8) Nomor 13 Balai Lamo, seharusnya dibagi lagi dengan nama-nama spesifik, yakni Tabuoh (karena dulu di sini ada tabuh milik nagari, kantor MAN (urusan agama, sekarang Kantor KAN), Kantua Wali, Goduong Comin, Penurunan rumah (Alwin) Dt. Sutan Malano atau Rumah Tenggi, baru terakhir Ujuong Titi atau Surau Jambatan Bosi; 

9) No.15 Sugabak, mungkin yang dimaksud Surau Gabak, nama surau pada masa dulu,mungkin juga nama lain dari Surau Baru, yang lokasi tanahnya kemudian menjadi Kantor dan Balai Nikah Mesjid Raya Sulit Ayie;

10) Nomor 19 Lu-ak Nampuang, mungkin lebih disebut Pandakian Surau Nampuang; 

11) Nomor 21 Gontiang mungkin lebih tepat disebut Gontiang Bungo;

12) No.23 Lu-ak Basuong, apakah tidak sebaiknya disebut Basuong saja?
Dan nama sesudah ini, yakni sebelum jalan sampai di Kubang Duo, tidak jauh dari rumah Ida-Jurnalis Uddin, ada persimpangan jalan ke kiri yakni ke Mantagi dan Nowan.
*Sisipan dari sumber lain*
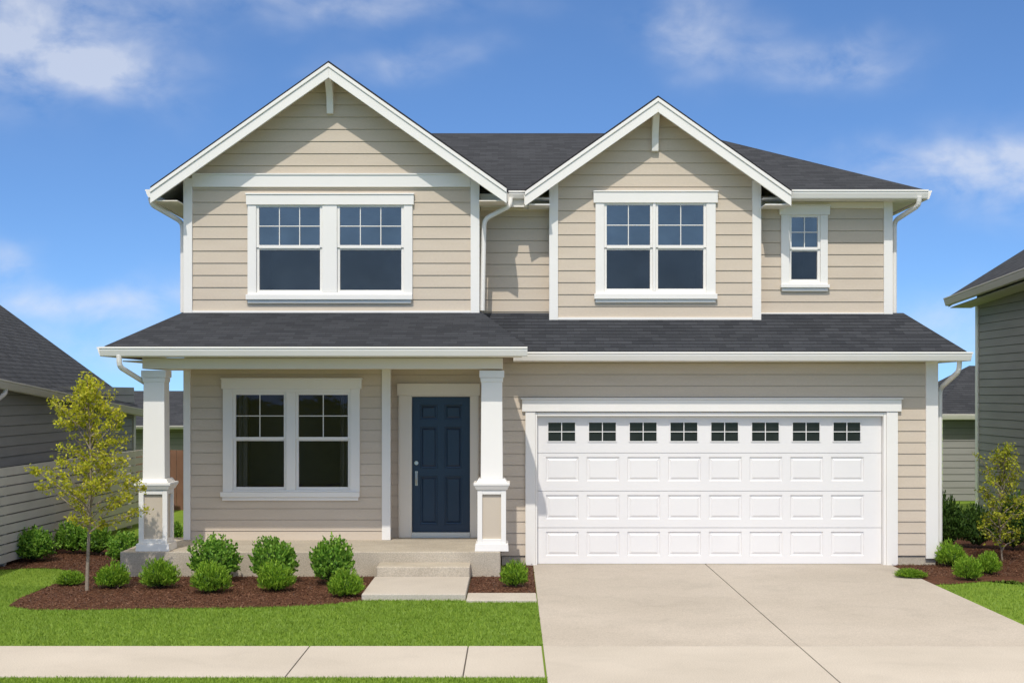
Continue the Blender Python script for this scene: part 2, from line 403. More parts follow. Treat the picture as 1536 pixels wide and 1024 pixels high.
wall(house,M_siding,xL0+.02,xc0+.02,.30,2.95,T(0,YL),[op(W4)])
dl,dr,dt=wx(602,YD),wx(714,YD),wz(592,YD)
wall(house,M_siding,xc0,xg+.05,.30,2.95,T(0,YD),[(dl,dr,.2,dt)])
wall(house,M_siding,YL,YD,.3,2.95,T(xc0+.1,0)@R90)
gx0,gx1,gz1=wx(792,0),wx(1341,0),wz(612,0)
wall(house,M_siding,xg,XS-.02,.135,3.0,T(0,0),[(gx0,gx1,0,gz1)])
wall(house,M_siding,-YD,0,.3,2.95,T(xg,0)@Rm90)
boxobj('foundation',house,M_porchc,XS-.62,XS-.01,.012,.3,-.1,.133)
boxobj('foundation',house,M_porchc,xg+.01,gx0-.02,.012,.3,-.1,.133)
boxobj('foundation',house,M_porchc,XS-.3,XS-.012,.301,8.18,-.1,.138)
boxobj('foundation',house,M_porchc,xL0+.012,xL0+.3,YD+.03,8.18,-.1,.138)

def trimbox(*boxes,name='corner_board',mat=M_white,bev=.004):
    for b in boxes: boxobj(name,house,mat,*b,bevel=bev)
def gtop(g,x,d=.03): return g[1]-g[2]*abs(x-g[0])-d
c=wx(289,YL); trimbox((xL0-.012,c,YL-.038,YL+.1,3.5,gtop(GLc,xL0)))
c=wx(706,YL); trimbox((c,xL1+.012,YL-.038,YL+.1,3.5,gtop(GLc,xL1)))
c=wx(837,YG); trimbox((xR0-.012,c,YG-.038,YG+.1,3.4,gtop(GRc,xR0)))
c=wx(1128,YG); trimbox((c,xR1+.012,YG-.038,YG+.1,3.4,gtop(GRc,xR1)))
c=wx(1325,YB); trimbox((c,xB1+.012,YB-.038,YB+.1,3.5,5.25))
c=wx(1388,0); trimbox((c,XS+.012,-.038,.1,.1,2.9))
c=wx(283,YL); trimbox((xL0-.012,c+.03,YL-.033,YL+.1,.337,2.9))
trimbox((xc0,wx(586,YL),YL-.033,YL+.1,.337,2.9))
z0,z1=wz(281,YL),wz(263,YL)
mb=MB(); mb.box(wx(289,YL)+.001,wx(706,YL)-.001,YL-.043,YL+.02,z0,z1); mb.box(wx(289,YL)+.001,wx(706,YL)-.001,YL-.058,YL+.02,z1+.0,z1+.02); mb.make('frieze_board',house,[M_white])
trimbox((wx(289,YL)+.001,wx(706,YL)-.001,YL-.034,YL+.02,wz(469,YL)-.05,wz(466,YL)),name='base_flashing')
trimbox((wx(837,YG)+.001,wx(1128,YG)-.001,YG-.034,YG+.02,wz(479,YG)-.05,wz(476,YG)),name='base_flashing')
trimbox((xR1+.014,wx(1325,YB)-.001,YB-.034,YB+.02,wz(471,YB)-.05,wz(469,YB)),name='base_flashing')
trimbox((xL1+.015,xR0-.015,YB-.034,YB+.02,5.12,5.24),(xR1+.014,wx(1325,YB)-.001,YB-.034,YB+.02,5.15,5.24),name='frieze_board',mat=M_beam)

# ---- roofs
main=MB()
ez=5.37; rz=6.937; ey=.40; sl_=(rz-ez)/(4.5-ey); zc_=ez+sl_*.40
roof_plane(main,[(-2.6,ey,ez),(.30,ey,ez),(.30,.80,zc_),(3.88,.80,zc_),(3.88,ey,ez),(5.96,ey,ez),(3.15,4.5,rz),(-2.6,4.5,rz)])
roof_plane(main,[(5.96,8.6,ez),(-2.6,8.6,ez),(-2.6,4.5,rz),(3.15,4.5,rz)])
roof_plane(main,[(5.96,ey,ez),(5.96,8.6,ez),(3.15,4.5,rz)])
roof=main.make('roof',house,[M_roof,M_white,M_edge])
def gable_roof(cx,apex,sl,hw,y0,y1,th=.08):
    mb=MB()
    for s in (-1,1):
        roof_plane(mb,[(cx,y0,apex),(cx,y1,apex),(cx+s*hw,y1,apex-sl*hw),(cx+s*hw,y0,apex-sl*hw)],th)
    o=mb.make('gable_roof',house,[M_roof,M_beam,M_edge])
    bb=MB()
    for s in (-1,1):
        a=.034; d=.205
        for (o0,o1,ya,yb) in ((a,a+.055,-.03,.0),(a+.056,a+d,-.012,.03)):
            pts=[(cx,y0+ya,apex-o0),(cx+s*hw,y0+ya,apex-o0-sl*hw),(cx+s*hw,y0+ya,apex-o1-sl*hw),(cx,y0+ya,apex-o1)]
            bb.prism(pts,(0,yb-ya,0))
    bb.make('barge_board',house,[M_white],bevel=.004)
    for s in (-1,1):
        f=MB(); x=cx+s*(hw-.01); z=apex-sl*hw
        f.box(x-.02,x+.02,y0+.035,y1-.02,z-.21,z-.081)
        f.make('fascia',house,[M_white])
gable_roof(-2.575,7.095,SLP,2.5,-.17,8.6)
gable_roof(2.09,6.69,SLP,1.905,.22,3.95)
def sbox(*b,mat=M_beam,name='soffit'): boxobj(name,house,mat,*b)
sbox(-5.04,xL0-.014,YL-.38,8.5,5.13,5.145); sbox(xL1+.014,-.10,YL-.38,ey-.01,5.13,5.145)
sbox(.24,xR0-.014,.26,YB-.04,5.13,5.145,mat=M_white); sbox(xR1+.014,3.96,.26,YB-.04,5.13,5.145,mat=M_white)
sbox(xR1+.014,5.93,ey+.03,YB-.036,5.243,5.255,mat=M_white); sbox(xB1+.014,5.93,YB,8.5,5.243,5.255,mat=M_white); sbox(xL1+.014,xR0-.014,ey+.03,YB-.036,5.243,5.255,mat=M_white)
for b in ((4.02,5.95,ey,ey+.025,5.25,ez-.062),(xL1+.016,.235,ey,ey+.025,5.12,ez-.062),(5.925,5.95,ey+.03,8.55,5.25,ez-.062)): sbox(*b,mat=M_white,name='fascia')
gutter(house,(4.02,ey-.002,ez-.015),(5.98,ey-.002,ez-.015),(0,-1,0))
gutter(house,(5.952,ey+.0,ez-.015),(5.952,8.5,ez-.015),(1,0,0))
gutter(house,(-.05,ey-.002,ez-.03),(.19,ey-.002,ez-.03),(0,-1,0),h=.11)
gutter(house,(-5.076,-.10,5.30),(-5.076,8.5,5.30),(-1,0,0),h=.11,w=.09)
def bracket(px0,px1,yw,yf,zb,zt):
    mb=MB(); x0,x1=wx(px0,yw),wx(px1,yw)
    prof=[(yw-.002,zb),(yw-.08,zb),(yw-.10,zb+.12)]
    for i in range(1,7):
        t=i/6; prof.append((yw-.10+(yf-yw+.16)*t*t, zb+.12+(zt-zb-.2)*t))
    prof+=[(yf+.04,zt),(yw-.002,zt)]
    mb.prism([(x0,a,b) for a,b in prof],(x1-x0,0,0)); mb.make('gable_bracket',house,[M_white],bevel=.006)
bracket(491,501,YL,-.15,wz(172,YL),6.95)
bracket(977,987,YG,.25,wz(228,YG),6.54)

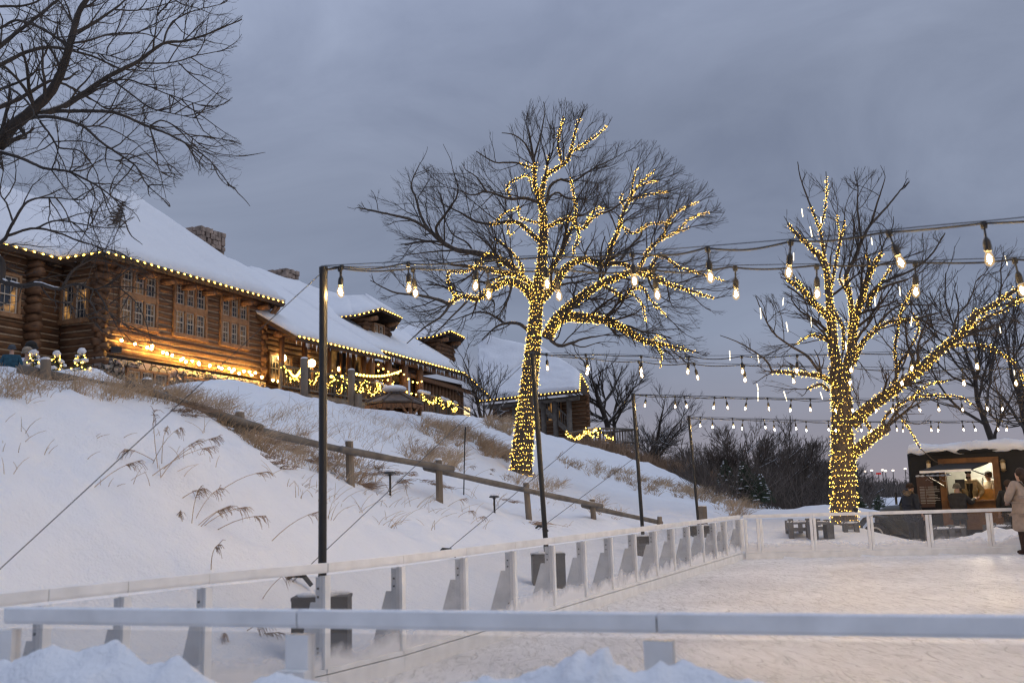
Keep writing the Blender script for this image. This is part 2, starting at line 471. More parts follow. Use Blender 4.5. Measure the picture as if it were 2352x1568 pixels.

Saya mengenal nama tempat ini sebagai “Simpang Tigo Mantagi”. Sekian dulu, Saya juga berharap, agar ada komentar, baik berupa kritik, pembetulan, penambahan nama maupun saran-saran dari Anda-anda semua, demi kesempurnaan dan kepedulian kita kepada Sulik Ayie dan masa depannya. Silakan dan monggo kasih komentar atau sanggahan. thanks.